Together, these five exhibitions reactivate Casa Krainer as a living space of strati fications, dialoguing with the history of the building and its many souls, transforming amnesia into an opportunity for rebirth and a meeting between past and future.

The declinations of Amnesia

In this review, amnesia unfolds in four overlapping and intersecting areas. On a historical and geopolitical level, amnesia acts as an instrument of power: by choosing which events to pass on and which to erase—world wars, imposed borders, genocides, or resistance movements—it creates fragmented identities, suspended between memory and oblivion. On a psychological and emotional level, it is a defense mechanism of the unconscious: forgetting to protect oneself from trauma, but risking losing parts of oneself, leaving open wounds. On the environmental and landscape front, we have lost the deep connection with nature, the rhythm of the seasons and ancient knowledge, while the landscapes themselves become silent archives of submerged memories - ruins, abandoned sites, traces of a past that resists. Lastly, in the area of archives and identity: who are you if you have been prevented from remembering where you come from? Often, identity is built precisely from what has been forgotten or distorted, in an attempt to mend what has been separated. Amnesia manifests itself in the dispersion of documents and the erasure of stories, questioning the construction of the self when roots are denied.

Amnesia is a journey through these languages and territories, a mosaic of visions that gives voice to what has been silenced and transforms the void into a space for reconstruction, in a poetic act of resistance and rebirth.

AMNESIE THE BEGGING OF EACH DAY – CANTO IV, curated by Elisabetta Zerial

On the occasion of GO!2025 – Borderless Nova Gorica and Gorizia European Capital of Culture, within the Amnesie review, Casa Krainer welcomes Camilla Marinoni’s site-specific installation The begging of each day – Canto IV into its intimate spaces. A work that is located at the crossroads between presence and disappearance, between the fragile permanence of memory and its constant threat of dissolution. In a time that often appears confused, fragmented, where what has been risks disappearing without a trace, the artist invites us to pause and listen, to rediscover an inner rhythm capable of opposing that of oblivion. 

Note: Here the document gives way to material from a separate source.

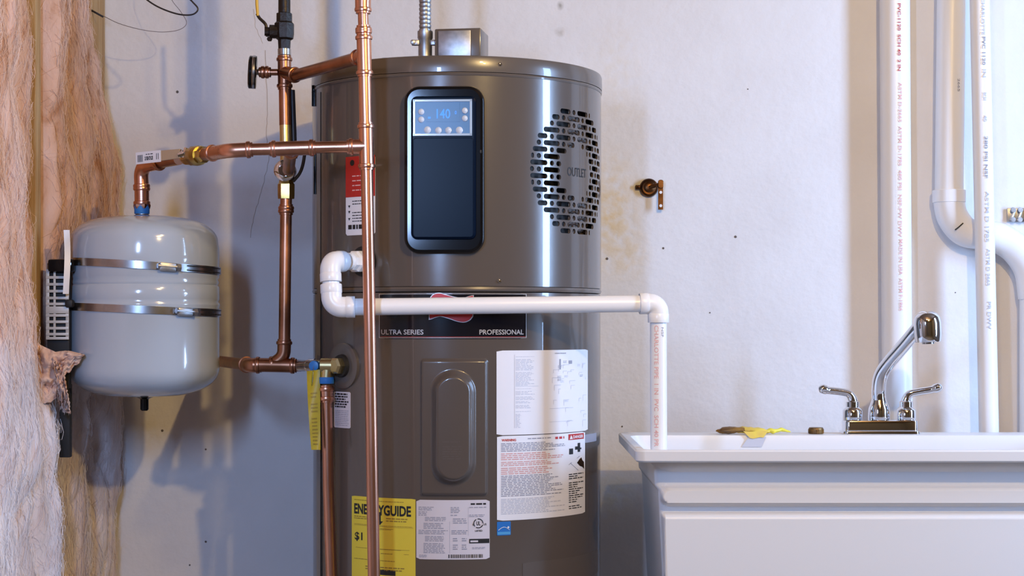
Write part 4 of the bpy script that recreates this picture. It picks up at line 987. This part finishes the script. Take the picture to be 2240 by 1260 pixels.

The begging of each day is an act of resistance, a daily ritual that renews the possibility of remembering, of reactivating a deep connection with what has been and with what continues to live in us. The work consists of a sound installation and a sculpture, two presences that intertwine in the evocative silence of Casa Krainer. A voice whispers in Italian, Slovenian and English, a phrase from The Human Condition (1958) by Hannah Arendt, a German philosopher, reminding us that every birth – every day – is a political and spiritual act, a rebellion against the finitude of life.

In the medieval well, the central element of the installation, the very sense of memory is gathered as an underground and fluid space, a source of life but also of mystery. Water thus becomes a metaphor for knowledge and listening, for rebirth and for the passing of time. Its silent waters guard collective memories, whispers of past lives, possible rebirths and ancient wisdom. The sculpture, conceived as a rarefied flower, opens with petals in ceramic and blown glass, delicate and precious materials that reflect the light and breath of human fragility. At the centre, an engraved face: a form of identity, a trace of being, an echo of the sacred that inhabits us. The addition of the isothermal blanket, used on the golden side, generates a tension between vulnerability and protection, between what is precious and what risks being forgotten. 

This work does not intend to explain or commemorate: rather, it invites a suspension of time, a slow and conscious return to oneself and others. In an age dominated by speed and forgetfulness, The Beginning of Every Day - Canto IV is a poetic gesture that renews the possibility of meaning. A small secular altar that reminds us, with subtle force, that remembering is an act of love. And that every day, if lived with awareness, can truly be the beginning of everything.